The same professor who thinks babies aren’t human until they’ve been out of the womb for 30 days is seeking “personhood” for lizards and dogs.
NEW HAVEN, CT, April 16, 2013 (LifeSiteNews.com) – Move over Personhood USA, there’s another personhood movement in town: except this one isn’t seeking to grant personhood rights to unborn human beings, but to apes and elephants.
Yale University is organizing a conference on “Personhood Beyond the Human” for December 6-8, 2013. It will feature, among other proponents of personhood rights for animals, notorious infanticide and bestiality-promoting ethicist Peter Singer.

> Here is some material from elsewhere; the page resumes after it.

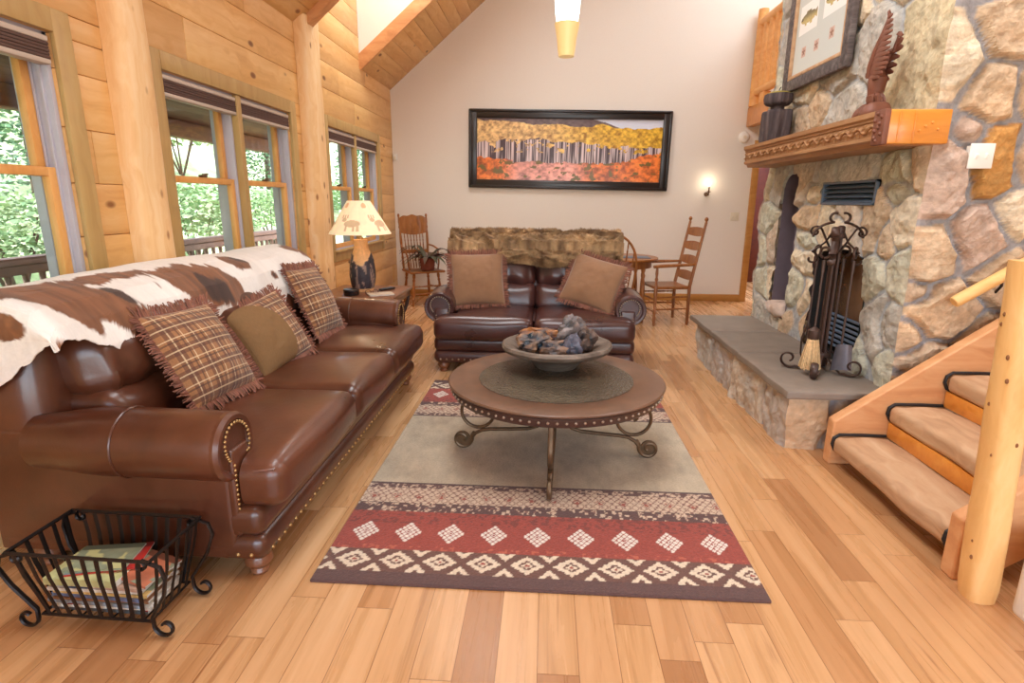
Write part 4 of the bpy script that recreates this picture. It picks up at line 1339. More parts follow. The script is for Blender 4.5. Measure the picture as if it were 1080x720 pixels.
# newel log
q = MB()
def nw(u, v):
    th = u * 2 * PI
    r = 0.051 * (1 + 0.07 * (fbm(np.cos(th) * 1.3 + v * 5, np.sin(th) * 1.3 + 4, 15, 3) - 0.5) * 2) * (1 - 0.10 * sstep(0.04, 0, v)) * (1.05 - 0.03 * v)
    sq = 1 / np.maximum(np.abs(np.cos(th)), np.abs(np.sin(th))) ** 0.45
    cx, cy = 1.604 - 0.068 * v - 1.575, 1.905 - 2.5
    return (cx + r * sq * np.cos(th), cy + r * sq * np.sin(th), v * 1.225)
q.grid(28, 50, nw)
top = [tuple(float(c) for c in nw(np.array(i / 27), np.array(1.0))) for i in range(27)]
q.add(top, [tuple(range(27))])
rr_ = random.Random(9)
KN = plain('dark_knot', lin(130, 82, 46), 0.8, nscale=20, namp=0.2)
nwo = q.build('newel_post', M['newel'], ST, sharp=60)
q = MB()
for i in range(9):     # knots and bolt holes
    v = rr_.uniform(0.05, 0.95); u = rr_.uniform(0.45, 0.80)
    p = [float(c) for c in nw(np.array(u), np.array(v))]
    r0 = rr_.uniform(0.003, 0.0065)
    q = MB(); q.ball(p, (r0, r0, r0 * 1.6), 8, 6)
    q.build('knot', KN, nwo)
# handrail on the stone wall
t = thing('handrail', 'round pale wooden handrail on black bracket against the front stones', 'handrail', (2.12, 3.055, 0.90))
q = MB(); d = Vector((1, 0, 0.66)).normalized()
q.tube([tuple(d * s) for s in (0, 0.004, 0.02, 0.5, 1.3)], [0.024, 0.029, 0.031, 0.031, 0.031], 16)
q.build('rail', M['handrail'], t)
for s in (0.26, 1.05):
    q = MB(); p = d * s
    q.tube([tuple(p + Vector((0, 0.0, -0.028))), tuple(p + Vector((0.012, 0.012, -0.055))), tuple(p + Vector((0.03, 0.07, -0.10)))], 0.007, 8)
    q.ball(tuple(p + Vector((0.03, 0.072, -0.10))), (0.022, 0.012, 0.022), 10, 8)
    q.build('bracket', M['strap'], t)
# low white plaster curb next to the newel
q = MB()
q.box((2.19, 1.70, 0.135), (1.04, 0.30, 0.31), 0.035, seg=4)
o = q.build('wall_stair', M['white'], kind='structure')

# ================================================================ LOFT
q = MB()
q.box((3.95, 6.9, 2.5), (2.4, 2.84, 0.2))
q.build('floor_loft', M['pine'], kind='structure')
q = MB(); q.box((2.70, 6.9, 2.5), (0.10, 2.84, 0.245), 0.01)
q.build('beam_loft', M['mantelend'], kind='structure')
t = thing('loft_railing', 'peeled log balustrade along the loft edge by the chimney top', 'railing', (2.70, 8.22, 2.62))
q = MB(); q.tube([(0, 0, 0), (0, 0, 0.5), (0, 0, 1.16)], [0.075, 0.07, 0.062], 14); q.build('end_post', M['rail'], t)
q = MB(); q.tube([(0, 0.02, 1.0), (0.004, -0.8, 1.005), (0, -1.7, 1.0), (0, -2.7, 1.0)], [0.055, 0.05, 0.053, 0.05], 12); q.build('top_rail', M['rail'], t)
q = MB(); q.tube([(0, 0.0, 0.17), (0.004, -0.8, 0.17), (0, -2.7, 0.17)], [0.055, 0.05, 0.05], 12); q.build('bottom_rail', M['rail'], t)
for k in range(13):
    q = MB(); y = -0.17 - k * 0.19
    q.tube([(0, y, 0.17), (0.006 * math.sin(k), y, 0.55), (0, y, 1.0)], [0.040, 0.046, 0.038], 10); q.build('baluster', M['rail'], t)
for k in range(4):
    q = MB(); q.box((0, -0.35 - 0.75 * k, 0.06), (0.09, 0.16, 0.12), 0.008); q.build('spacer_block', M['rail'], t)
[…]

The conference is co-sponsored by the animal rights group Nonhuman Rights Project and the Institute for Ethics and Emerging Technologies, in collaboration with the Yale Interdisciplinary Center for Bioethics and the Yale Animal Ethics Group.
“The event will focus on personhood for nonhuman animals, including great apes, cetaceans, and elephants, and will explore the evolving notions of personhood by analyzing them through the frameworks of neuroscience, behavioral science, philosophy, ethics, and law,” reads a description of the conference on its website.
“Special consideration will be given to discussions of nonhuman animal personhood, both in terms of understanding the history, science, and philosophy behind personhood, and ways to protect animal interests through the establishment of legal precedents and by increasing public awareness.”
Peter Singer, who has been labeled Australia’s “most notorious messenger of death” by the Catholic archbishop of his hometown of Melbourne, has served as Professor of Bioethics at Princeton University since 1999.
He is infamous for saying that no newborn should be considered a person until 30 days after birth and that the attending physician should kill disabled babies on the spot. Singer agreed with South African philosopher David Benatar who postulated that humanity should sterilize itself into extinction.